Separating Journalism from the Church: Marquette University Student Newspaper Staffers Work Uneasily under the Scrutiny of the Administration

By Wolper, Allan | Editor & Publisher, September 25, 1993 | Go to article overview

Separating Journalism from the Church: Marquette University Student Newspaper Staffers Work Uneasily under the Scrutiny of the Administration


Wolper, Allan, Editor & Publisher


BILL BLANTON, FACULTY adviser to the Marquette Tribune at Marquette University in Milwaukee, watched the pressure build on his student journalists for two and a half years, then resigned.

"I just didn't want to be a faculty adviser any more," said Blanton, 51. "It was not a good atmosphere to teach or practice journalism."

Blanton, whose work as a faculty member was praised in the Journalism Department's most recent annual report, spoke softly about the heavy-handed pressure imposed on student journalists at the Jesuit university.

"We would teach journalism in the classroom, but we couldn't put it into effect in the campus newsroom," said Blanton, now a graphics editor at the Virginian-Pilot in Norfolk. "At one point, they said we couldn't go against any kind of church doctrine.

"We used to joke that we were going to have to get a canon lawyer to tell us what we could and couldn't say in our editorials. I think the journalism school is naive to think that they can separate journalism and the church."

Blanton said the past year was a nightmare.

He related how students published a series that angered the administration and then were attacked in private meetings by its members.

University officials called the paper a rag, accused it of having a tabloid mentality and said it was not sensitive to church doctrine on abortion and homosexuality.

In March, the student editorial board resigned in a dispute about an editorial on the abortion pill.

That spring confrontation was a reprise of a confrontation nearly four years ago about publication of an ad promoting an abortion rally.

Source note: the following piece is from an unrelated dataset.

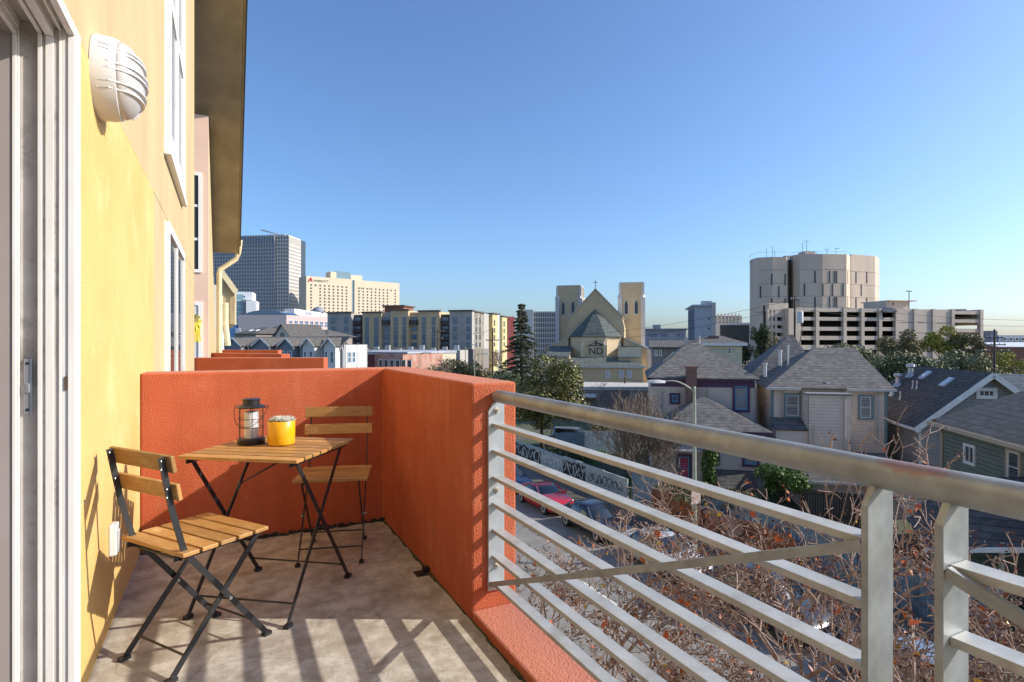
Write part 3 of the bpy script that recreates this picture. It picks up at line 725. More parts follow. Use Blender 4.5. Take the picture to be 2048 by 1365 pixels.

The university forced the Tribune's business manager to resign and suspended its editors in the 1989 dispute.

James Scotton, chairman of the Journalism Department, said Blanton had told him about his frustrations before he left Marquette.

"Bill did a good job for us," Scotton said. "I'm sorry he left."

When this fall semester started, the Journalism Department was waiting for Marquette officials to approve the appointment of Blanton's replacement.

Caught in between

Marquette journalism professors -- who teach in the College of Communication, Journalism and Performing Arts -- are caught in an intellectual vice between the students they teach and the administrators for whom they work.

They also are involved in an intramural battle of First Amendment rights -- free press versus freedom of religion.

Scotton referred to that conflict in the Journalism Department's 1992-93 annual Report.

"The journalism faculty believes its role is to assist in developing professionally excellent publications," Scotton said in the report. "Signals from the university suggest that its interest is in developing publications 'appropriate' to a Catholic Jesuit university."

Scotton said Marquette has placed him in a conflict-of-values situation.

"The university was increasingly asking me to interpret the content of the student newspaper in relation to the Catholic Jesuit nature of Marquette University," he said in an interview.

Rather than do that, Scotton resigned as director of the Board of Student Publications, which oversees editorial and business operations of the campus newspaper, yearbook and radio station.

"I am the chair of a professional journalism department that has to uphold professional standards," he said. "I didn't think I was the best person to interpret the Catholic Jesuit philosophy to the student newspaper."

Mark Goodman, executive director of the Student Press Law Center, said the turmoil is hurting Marquette's reputation.

"The credibility of the journalism program has suffered," he said. "It is an unfortunate situation."

Goodman said he particularly was disturbed because Sharon Murphy, dean of the Marquette School of Communication, Journalism and Performing Arts, has a national reputation for supporting student press rights.